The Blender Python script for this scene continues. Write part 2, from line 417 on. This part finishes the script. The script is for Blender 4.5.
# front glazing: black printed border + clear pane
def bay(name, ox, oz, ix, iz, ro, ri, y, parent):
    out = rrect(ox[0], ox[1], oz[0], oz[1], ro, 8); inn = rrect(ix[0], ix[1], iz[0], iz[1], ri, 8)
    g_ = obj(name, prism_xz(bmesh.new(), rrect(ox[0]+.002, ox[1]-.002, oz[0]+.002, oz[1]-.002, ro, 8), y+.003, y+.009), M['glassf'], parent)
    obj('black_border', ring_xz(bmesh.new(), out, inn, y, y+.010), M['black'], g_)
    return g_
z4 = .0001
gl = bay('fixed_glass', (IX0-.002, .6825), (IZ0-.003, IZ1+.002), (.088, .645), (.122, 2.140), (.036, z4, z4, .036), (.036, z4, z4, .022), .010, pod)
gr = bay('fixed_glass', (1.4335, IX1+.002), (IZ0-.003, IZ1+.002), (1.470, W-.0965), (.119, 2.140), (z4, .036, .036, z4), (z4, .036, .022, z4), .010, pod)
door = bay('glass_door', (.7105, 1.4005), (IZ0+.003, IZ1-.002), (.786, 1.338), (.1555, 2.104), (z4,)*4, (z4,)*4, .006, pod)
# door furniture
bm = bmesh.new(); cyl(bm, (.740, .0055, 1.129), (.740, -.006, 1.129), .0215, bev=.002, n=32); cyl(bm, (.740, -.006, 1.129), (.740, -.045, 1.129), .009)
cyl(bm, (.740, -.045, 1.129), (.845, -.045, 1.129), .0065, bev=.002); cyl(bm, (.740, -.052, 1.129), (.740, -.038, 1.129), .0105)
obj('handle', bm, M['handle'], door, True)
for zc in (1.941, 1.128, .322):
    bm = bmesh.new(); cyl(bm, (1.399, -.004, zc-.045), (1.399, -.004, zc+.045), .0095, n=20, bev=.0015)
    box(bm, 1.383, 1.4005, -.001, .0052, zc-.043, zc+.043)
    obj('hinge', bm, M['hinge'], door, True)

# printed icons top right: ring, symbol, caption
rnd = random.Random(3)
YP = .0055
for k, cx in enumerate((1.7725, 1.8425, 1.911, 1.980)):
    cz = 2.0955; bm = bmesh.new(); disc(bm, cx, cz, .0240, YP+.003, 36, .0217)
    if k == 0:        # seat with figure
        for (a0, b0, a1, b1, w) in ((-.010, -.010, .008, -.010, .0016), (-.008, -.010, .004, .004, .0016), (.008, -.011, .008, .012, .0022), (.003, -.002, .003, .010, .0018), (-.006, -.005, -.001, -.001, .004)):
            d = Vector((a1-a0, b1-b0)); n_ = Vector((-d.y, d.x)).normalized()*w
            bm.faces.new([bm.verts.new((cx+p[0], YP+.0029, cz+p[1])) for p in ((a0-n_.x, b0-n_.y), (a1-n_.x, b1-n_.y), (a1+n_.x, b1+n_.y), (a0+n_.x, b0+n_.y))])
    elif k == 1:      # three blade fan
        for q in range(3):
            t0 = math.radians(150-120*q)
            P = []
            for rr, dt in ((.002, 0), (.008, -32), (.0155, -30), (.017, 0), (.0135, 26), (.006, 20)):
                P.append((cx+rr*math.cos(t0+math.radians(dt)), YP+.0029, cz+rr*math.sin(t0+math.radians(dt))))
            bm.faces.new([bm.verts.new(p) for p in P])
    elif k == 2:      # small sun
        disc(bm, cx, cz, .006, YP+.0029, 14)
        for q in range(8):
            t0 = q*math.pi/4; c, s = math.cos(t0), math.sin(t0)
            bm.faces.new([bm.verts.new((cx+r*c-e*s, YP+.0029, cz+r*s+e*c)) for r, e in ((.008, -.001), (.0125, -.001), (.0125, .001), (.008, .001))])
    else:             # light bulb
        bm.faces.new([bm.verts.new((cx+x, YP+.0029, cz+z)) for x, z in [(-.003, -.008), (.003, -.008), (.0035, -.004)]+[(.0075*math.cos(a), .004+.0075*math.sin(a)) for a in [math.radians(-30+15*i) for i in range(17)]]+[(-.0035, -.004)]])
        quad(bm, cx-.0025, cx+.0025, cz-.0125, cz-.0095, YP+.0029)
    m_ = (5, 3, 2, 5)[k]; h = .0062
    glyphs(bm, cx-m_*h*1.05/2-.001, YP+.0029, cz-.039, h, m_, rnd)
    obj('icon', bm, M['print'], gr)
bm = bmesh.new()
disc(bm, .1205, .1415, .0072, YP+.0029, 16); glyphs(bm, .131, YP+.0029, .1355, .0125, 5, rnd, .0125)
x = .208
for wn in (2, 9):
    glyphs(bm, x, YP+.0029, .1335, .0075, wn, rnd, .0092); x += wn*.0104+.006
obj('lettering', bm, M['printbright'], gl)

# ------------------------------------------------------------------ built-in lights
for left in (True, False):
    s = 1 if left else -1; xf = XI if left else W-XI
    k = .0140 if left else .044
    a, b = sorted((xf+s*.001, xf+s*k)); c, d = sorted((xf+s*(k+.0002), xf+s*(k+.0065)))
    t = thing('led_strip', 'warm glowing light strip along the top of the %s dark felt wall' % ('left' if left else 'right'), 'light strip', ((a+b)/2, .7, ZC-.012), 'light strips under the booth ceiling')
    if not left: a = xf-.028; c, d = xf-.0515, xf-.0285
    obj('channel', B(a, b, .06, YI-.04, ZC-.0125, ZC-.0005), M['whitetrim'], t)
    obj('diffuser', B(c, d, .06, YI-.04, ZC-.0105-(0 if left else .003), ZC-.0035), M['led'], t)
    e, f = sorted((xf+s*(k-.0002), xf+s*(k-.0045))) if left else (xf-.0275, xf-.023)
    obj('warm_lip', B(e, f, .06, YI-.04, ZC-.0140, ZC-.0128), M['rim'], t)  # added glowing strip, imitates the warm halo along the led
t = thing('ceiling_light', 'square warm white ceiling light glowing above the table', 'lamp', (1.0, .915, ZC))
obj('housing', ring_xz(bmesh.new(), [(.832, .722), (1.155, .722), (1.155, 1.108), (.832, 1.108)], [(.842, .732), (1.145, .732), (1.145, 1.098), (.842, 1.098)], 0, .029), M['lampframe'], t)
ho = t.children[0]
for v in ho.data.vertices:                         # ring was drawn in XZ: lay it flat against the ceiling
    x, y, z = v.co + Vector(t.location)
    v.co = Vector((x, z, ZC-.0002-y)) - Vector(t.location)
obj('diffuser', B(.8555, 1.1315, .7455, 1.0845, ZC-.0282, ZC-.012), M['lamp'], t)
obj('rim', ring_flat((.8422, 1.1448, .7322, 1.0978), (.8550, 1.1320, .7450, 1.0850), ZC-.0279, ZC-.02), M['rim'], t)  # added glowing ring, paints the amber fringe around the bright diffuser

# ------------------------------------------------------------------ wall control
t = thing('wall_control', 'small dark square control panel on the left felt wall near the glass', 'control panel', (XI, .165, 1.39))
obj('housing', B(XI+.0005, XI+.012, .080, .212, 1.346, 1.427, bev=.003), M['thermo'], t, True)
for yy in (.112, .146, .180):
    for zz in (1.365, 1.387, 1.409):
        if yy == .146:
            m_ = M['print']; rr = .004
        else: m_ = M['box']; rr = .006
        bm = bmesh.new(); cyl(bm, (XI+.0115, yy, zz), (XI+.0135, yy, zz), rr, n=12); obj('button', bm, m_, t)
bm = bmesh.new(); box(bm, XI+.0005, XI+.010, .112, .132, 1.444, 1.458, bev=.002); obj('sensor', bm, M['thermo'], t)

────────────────

Task to complete> Reproduce the listing in full. Keep it exactly as written.

Result of the exercise>
The Blender Python script for this scene continues. Write part 2, from line 417 on. This part finishes the script. The script is for Blender 4.5.
# front glazing: black printed border + clear pane
def bay(name, ox, oz, ix, iz, ro, ri, y, parent):
    out = rrect(ox[0], ox[1], oz[0], oz[1], ro, 8); inn = rrect(ix[0], ix[1], iz[0], iz[1], ri, 8)
    g_ = obj(name, prism_xz(bmesh.new(), rrect(ox[0]+.002, ox[1]-.002, oz[0]+.002, oz[1]-.002, ro, 8), y+.003, y+.009), M['glassf'], parent)
    obj('black_border', ring_xz(bmesh.new(), out, inn, y, y+.010), M['black'], g_)
    return g_
z4 = .0001
gl = bay('fixed_glass', (IX0-.002, .6825), (IZ0-.003, IZ1+.002), (.088, .645), (.122, 2.140), (.036, z4, z4, .036), (.036, z4, z4, .022), .010, pod)
gr = bay('fixed_glass', (1.4335, IX1+.002), (IZ0-.003, IZ1+.002), (1.470, W-.0965), (.119, 2.140), (z4, .036, .036, z4), (z4, .036, .022, z4), .010, pod)
door = bay('glass_door', (.7105, 1.4005), (IZ0+.003, IZ1-.002), (.786, 1.338), (.1555, 2.104), (z4,)*4, (z4,)*4, .006, pod)
# door furniture
bm = bmesh.new(); cyl(bm, (.740, .0055, 1.129), (.740, -.006, 1.129), .0215, bev=.002, n=32); cyl(bm, (.740, -.006, 1.129), (.740, -.045, 1.129), .009)
cyl(bm, (.740, -.045, 1.129), (.845, -.045, 1.129), .0065, bev=.002); cyl(bm, (.740, -.052, 1.129), (.740, -.038, 1.129), .0105)
obj('handle', bm, M['handle'], door, True)
for zc in (1.941, 1.128, .322):
    bm = bmesh.new(); cyl(bm, (1.399, -.004, zc-.045), (1.399, -.004, zc+.045), .0095, n=20, bev=.0015)
    box(bm, 1.383, 1.4005, -.001, .0052, zc-.043, zc+.043)
    obj('hinge', bm, M['hinge'], door, True)

# printed icons top right: ring, symbol, caption
rnd = random.Random(3)
YP = .0055
for k, cx in enumerate((1.7725, 1.8425, 1.911, 1.980)):
    cz = 2.0955; bm = bmesh.new(); disc(bm, cx, cz, .0240, YP+.003, 36, .0217)
    if k == 0:        # seat with figure
        for (a0, b0, a1, b1, w) in ((-.010, -.010, .008, -.010, .0016), (-.008, -.010, .004, .004, .0016), (.008, -.011, .008, .012, .0022), (.003, -.002, .003, .010, .0018), (-.006, -.005, -.001, -.001, .004)):
            d = Vector((a1-a0, b1-b0)); n_ = Vector((-d.y, d.x)).normalized()*w
            bm.faces.new([bm.verts.new((cx+p[0], YP+.0029, cz+p[1])) for p in ((a0-n_.x, b0-n_.y), (a1-n_.x, b1-n_.y), (a1+n_.x, b1+n_.y), (a0+n_.x, b0+n_.y))])
    elif k == 1:      # three blade fan
        for q in range(3):
            t0 = math.radians(150-120*q)
            P = []
            for rr, dt in ((.002, 0), (.008, -32), (.0155, -30), (.017, 0), (.0135, 26), (.006, 20)):
                P.append((cx+rr*math.cos(t0+math.radians(dt)), YP+.0029, cz+rr*math.sin(t0+math.radians(dt))))
            bm.faces.new([bm.verts.new(p) for p in P])
    elif k == 2:      # small sun
        disc(bm, cx, cz, .006, YP+.0029, 14)
        for q in range(8):
            t0 = q*math.pi/4; c, s = math.cos(t0), math.sin(t0)
            bm.faces.new([bm.verts.new((cx+r*c-e*s, YP+.0029, cz+r*s+e*c)) for r, e in ((.008, -.001), (.0125, -.001), (.0125, .001), (.008, .001))])
    else:             # light bulb
        bm.faces.new([bm.verts.new((cx+x, YP+.0029, cz+z)) for x, z in [(-.003, -.008), (.003, -.008), (.0035, -.004)]+[(.0075*math.cos(a), .004+.0075*math.sin(a)) for a in [math.radians(-30+15*i) for i in range(17)]]+[(-.0035, -.004)]])
        quad(bm, cx-.0025, cx+.0025, cz-.0125, cz-.0095, YP+.0029)
    m_ = (5, 3, 2, 5)[k]; h = .0062
    glyphs(bm, cx-m_*h*1.05/2-.001, YP+.0029, cz-.039, h, m_, rnd)
    obj('icon', bm, M['print'], gr)
bm = bmesh.new()
disc(bm, .1205, .1415, .0072, YP+.0029, 16); glyphs(bm, .131, YP+.0029, .1355, .0125, 5, rnd, .0125)
x = .208
for wn in (2, 9):
    glyphs(bm, x, YP+.0029, .1335, .0075, wn, rnd, .0092); x += wn*.0104+.006
obj('lettering', bm, M['printbright'], gl)

# ------------------------------------------------------------------ built-in lights
for left in (True, False):
    s = 1 if left else -1; xf = XI if left else W-XI
    k = .0140 if left else .044
    a, b = sorted((xf+s*.001, xf+s*k)); c, d = sorted((xf+s*(k+.0002), xf+s*(k+.0065)))
    t = thing('led_strip', 'warm glowing light strip along the top of the %s dark felt wall' % ('left' if left else 'right'), 'light strip', ((a+b)/2, .7, ZC-.012), 'light strips under the booth ceiling')
    if not left: a = xf-.028; c, d = xf-.0515, xf-.0285
    obj('channel', B(a, b, .06, YI-.04, ZC-.0125, ZC-.0005), M['whitetrim'], t)
    obj('diffuser', B(c, d, .06, YI-.04, ZC-.0105-(0 if left else .003), ZC-.0035), M['led'], t)
    e, f = sorted((xf+s*(k-.0002), xf+s*(k-.0045))) if left else (xf-.0275, xf-.023)
    obj('warm_lip', B(e, f, .06, YI-.04, ZC-.0140, ZC-.0128), M['rim'], t)  # added glowing strip, imitates the warm halo along the led
t = thing('ceiling_light', 'square warm white ceiling light glowing above the table', 'lamp', (1.0, .915, ZC))
obj('housing', ring_xz(bmesh.new(), [(.832, .722), (1.155, .722), (1.155, 1.108), (.832, 1.108)], [(.842, .732), (1.145, .732), (1.145, 1.098), (.842, 1.098)], 0, .029), M['lampframe'], t)
ho = t.children[0]
for v in ho.data.vertices:                         # ring was drawn in XZ: lay it flat against the ceiling
    x, y, z = v.co + Vector(t.location)
    v.co = Vector((x, z, ZC-.0002-y)) - Vector(t.location)
obj('diffuser', B(.8555, 1.1315, .7455, 1.0845, ZC-.0282, ZC-.012), M['lamp'], t)
obj('rim', ring_flat((.8422, 1.1448, .7322, 1.0978), (.8550, 1.1320, .7450, 1.0850), ZC-.0279, ZC-.02), M['rim'], t)  # added glowing ring, paints the amber fringe around the bright diffuser

# ------------------------------------------------------------------ wall control
t = thing('wall_control', 'small dark square control panel on the left felt wall near the glass', 'control panel', (XI, .165, 1.39))
obj('housing', B(XI+.0005, XI+.012, .080, .212, 1.346, 1.427, bev=.003), M['thermo'], t, True)
for yy in (.112, .146, .180):
    for zz in (1.365, 1.387, 1.409):
        if yy == .146:
            m_ = M['print']; rr = .004
        else: m_ = M['box']; rr = .006
        bm = bmesh.new(); cyl(bm, (XI+.0115, yy, zz), (XI+.0135, yy, zz), rr, n=12); obj('button', bm, m_, t)
bm = bmesh.new(); box(bm, XI+.0005, XI+.010, .112, .132, 1.444, 1.458, bev=.002); obj('sensor', bm, M['thermo'], t)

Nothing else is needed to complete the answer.